Analyzing the perspectives of business anthropology

I can’t wait to tell you that today I got a new perspective to the way I look at the word ‘anthropology’. From years, I believed, ‘anthropologists’ study humans and human societies. So I believed, them to be working closely with the archeologists, making theories on the evolution of mankind and writing articles on how society developed, how we started adapting to agriculture and eventually settling down instead of being ‘hunters and gatherers.’ To my intense surprise, I saw a course on ‘business anthropology’ added to our curriculum and somehow I could not relate to how and why we should study anthropology? What applications can we expect out of it in helping with our role as future HR managers? ‘Why study the past?’

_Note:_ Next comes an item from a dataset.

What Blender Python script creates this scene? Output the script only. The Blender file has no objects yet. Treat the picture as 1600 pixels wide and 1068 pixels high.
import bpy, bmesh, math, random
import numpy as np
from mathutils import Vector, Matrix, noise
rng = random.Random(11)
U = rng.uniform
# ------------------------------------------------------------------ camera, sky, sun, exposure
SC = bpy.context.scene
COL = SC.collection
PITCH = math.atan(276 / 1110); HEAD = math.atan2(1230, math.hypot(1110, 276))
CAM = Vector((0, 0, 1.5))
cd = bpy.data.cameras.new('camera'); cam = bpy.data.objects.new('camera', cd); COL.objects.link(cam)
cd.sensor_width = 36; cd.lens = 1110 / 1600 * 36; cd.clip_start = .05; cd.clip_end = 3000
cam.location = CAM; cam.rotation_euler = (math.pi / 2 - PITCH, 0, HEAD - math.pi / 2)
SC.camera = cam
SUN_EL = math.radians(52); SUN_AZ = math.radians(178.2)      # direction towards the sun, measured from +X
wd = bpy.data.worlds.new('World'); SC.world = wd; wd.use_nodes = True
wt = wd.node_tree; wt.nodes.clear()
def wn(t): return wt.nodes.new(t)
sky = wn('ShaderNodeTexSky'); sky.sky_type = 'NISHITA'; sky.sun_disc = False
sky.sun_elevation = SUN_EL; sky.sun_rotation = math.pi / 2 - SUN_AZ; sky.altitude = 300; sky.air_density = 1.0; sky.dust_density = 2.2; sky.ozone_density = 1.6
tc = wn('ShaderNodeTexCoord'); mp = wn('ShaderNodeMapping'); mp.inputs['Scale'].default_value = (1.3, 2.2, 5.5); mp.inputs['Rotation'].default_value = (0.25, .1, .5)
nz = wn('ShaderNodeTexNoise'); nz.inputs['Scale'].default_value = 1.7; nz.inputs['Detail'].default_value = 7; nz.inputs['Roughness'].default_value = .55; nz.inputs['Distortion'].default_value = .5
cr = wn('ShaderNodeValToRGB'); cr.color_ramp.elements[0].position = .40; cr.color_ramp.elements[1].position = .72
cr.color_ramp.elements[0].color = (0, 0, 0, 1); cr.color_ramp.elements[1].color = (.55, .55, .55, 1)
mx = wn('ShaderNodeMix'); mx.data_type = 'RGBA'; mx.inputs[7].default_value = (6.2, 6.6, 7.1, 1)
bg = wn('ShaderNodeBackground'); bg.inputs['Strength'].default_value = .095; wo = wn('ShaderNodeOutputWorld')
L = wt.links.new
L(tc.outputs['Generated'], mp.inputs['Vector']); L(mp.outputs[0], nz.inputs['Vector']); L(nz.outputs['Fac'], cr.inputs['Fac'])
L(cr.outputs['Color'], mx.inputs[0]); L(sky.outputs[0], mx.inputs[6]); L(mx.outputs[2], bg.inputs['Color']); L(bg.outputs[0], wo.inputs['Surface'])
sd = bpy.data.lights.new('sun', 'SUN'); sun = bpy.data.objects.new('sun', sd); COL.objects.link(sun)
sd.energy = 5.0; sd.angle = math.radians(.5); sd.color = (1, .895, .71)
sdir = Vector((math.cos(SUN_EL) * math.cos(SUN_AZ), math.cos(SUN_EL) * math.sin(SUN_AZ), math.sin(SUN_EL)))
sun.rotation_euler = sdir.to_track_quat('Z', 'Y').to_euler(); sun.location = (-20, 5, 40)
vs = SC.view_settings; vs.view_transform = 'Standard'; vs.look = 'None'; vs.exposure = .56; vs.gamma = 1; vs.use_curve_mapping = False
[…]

For years, whenever I thought of anthropology, the first image that came into my mind was something like this:

As a future HR manager, I have to agree that learning should be open, genuine and its unexplored form. To know the depths of a concept, I have to shed my preconceived notions. I started analyzing the way humans evolved from being primates to Homo sapiens today, businesses too have evolved. They have also focused on culture as we are. I immediately did some reading on modern anthropology, which showed me how businesses are dependent on anthropologists to make strategic decisions for them. I read an article in Business Insider, which stated that Google has hired anthropologists to study the meaning of the word ‘mobile’. Intel has hired ‘cultural anthropologists’ to study how people outside US are living their lives.

I also realized that technology is itself anthropology. Launching ‘Zoom app’ was an anthropological bet. It was a change and a paradigm shift from the fact of in-person meetings and that change eventually got incorporated as a new ‘culture’. It had promoted the culture of working from a remote environment. Today, I take my classes through ‘Zoom’ and that is a part and parcel of my learning ‘culture.’

Now, this makes me wonder, ‘what is culture?’ We were surprised by the way our discussion unfolded many facets of culture. I am born as a Bengali so that integrates me to the Bengali culture; however, I am a student of NMIMS and through my orientation I was introduced to the NMIMS culture. Culture for me is an interaction between different individuals. It is both an idea and an abstraction. It is also a concept of belongingness.

“Is difference grounds for violence or dominance or celebration?” – This brings us to think about colonialism and the recent outrage of ‘Black Lives Matter’. That makes me connect with the most misinterpreted ‘Survival of the fittest’ theory of Charles Darwin. How some cultures considered themselves to be superior to the rest and resorted to atrocities against people from different culture?

I looked up for the anthropologist, Bronislaw Malinowski whose contribution on ethnography and social theory was of high influence in the field of anthropology. I was surprised to read that his diary, ‘A Diary in the Strict Sense of the term’ was criticized by other anthropologists as ‘revealing, egocentric and obsessional document.’ Though I have not read his actual work, going through the material over internet, I can safely say that the biggest quality of being an anthropologist is to give an honest opinion. It was his personal diary, a way of self analysis and was not intended to be published. Similarly, as I write my opinion today, I want to be for me, my personal random scribbling and do not intend to hurt anyone’s sentiments or impose my opinions to others.